“Elysium manda un messaggio importante”, si legge nelle recensioni e si sente da dire da chi ha visto l’ultimo film di Neill Blomkamp uscito a fine agosto. Come dovesse essere una novità riscontrare un insegnamento rilevante in una pellicola di fantascienza, quando la componente morale è sempre stata presente nelle opere di genere, a partire dalla letteratura. Abbiamo recepito la lezione ecologica di Atto di Forza, l’ormai noto rischio di affidare la salvezza umana alla tecnologia in Terminator, l’infinitesimale rilevanza dell’uomo in 2001: Odissea nello Spazio: la fantascienza è stata vista in passato come un’evoluzione delle favole per poi acquistare caratteri sempre più autorevoli, sebbene la morale e l’insegnamento interni siano rimasti. Magari nascosti tra le pieghe del racconto, tra esplosioni e veicoli volanti, tra colpi di laser e creature ibride, ma sempre lì ben presenti.
È anche vero che, negli ultimi anni, il livello dei film di genere è drasticamente calato e sono fioccate pellicole prive di quella spinta e di quell’originalità che hanno reso grandi saghe come quella di Alien. Forse per questo motivo in molti hanno apprezzato o trovato almeno ammirevole il tentativo di Neill Blomkamp di infondere un importante messaggio sociale nel suo Elysium. Ora, senza riferirci alla regia straordinaria, agli imponenti effetti speciali o alle incongruenze che rendono deludente l’intreccio, soffermiamoci sul messaggio che il regista ha tentato di veicolare con il suo secondo lungometraggio: i potenti schiacciano letteralmente i meno fortunati, lasciandoli morire. L’intento è nobile, ma la superficialità con cui il tutto è sviluppato non rende giustizia al potenziale che questo messaggio sull’ingiustizia della disparità sociale contiene in sé.

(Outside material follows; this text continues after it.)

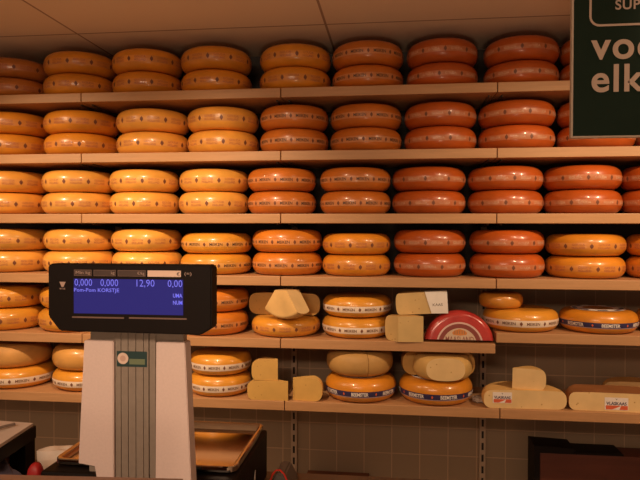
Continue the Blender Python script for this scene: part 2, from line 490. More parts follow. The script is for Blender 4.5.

In sostanza, quello che il regista ha cercato di fare è stato replicare il successo di District 9, senza riuscire a mantenere le redini dell’intreccio, probabilmente preso dall’ansia di creare un’atmosfera che potesse ricalcare un contesto sociale futuristico ma al tempo stesso attuale. Nel film precedente, Blomkamp era riuscito a trattare un tema delicato come il razzismo con un’originalità rara, abbinata ad una maestria nello svolgere e sciogliere tutte le situazioni senza mai perdere il bandolo della matassa. Se la storia e gli intenti narrativi non viaggiano sullo stesso binario non significa certo che l’originalità mostrata dal regista con il suo primo lavoro debba essere totalmente spazzata via in favore di maggiori scene d’azione e di una sempre più crescente spettacolarità visiva. Forse anche questo stupisce chi non ha grande dimestichezza con la fantascienza: un film carico di effetti speciali mozzafiato con un messaggio evidente, ma veicolato con superficialità ed una fastidiosa stereotipia.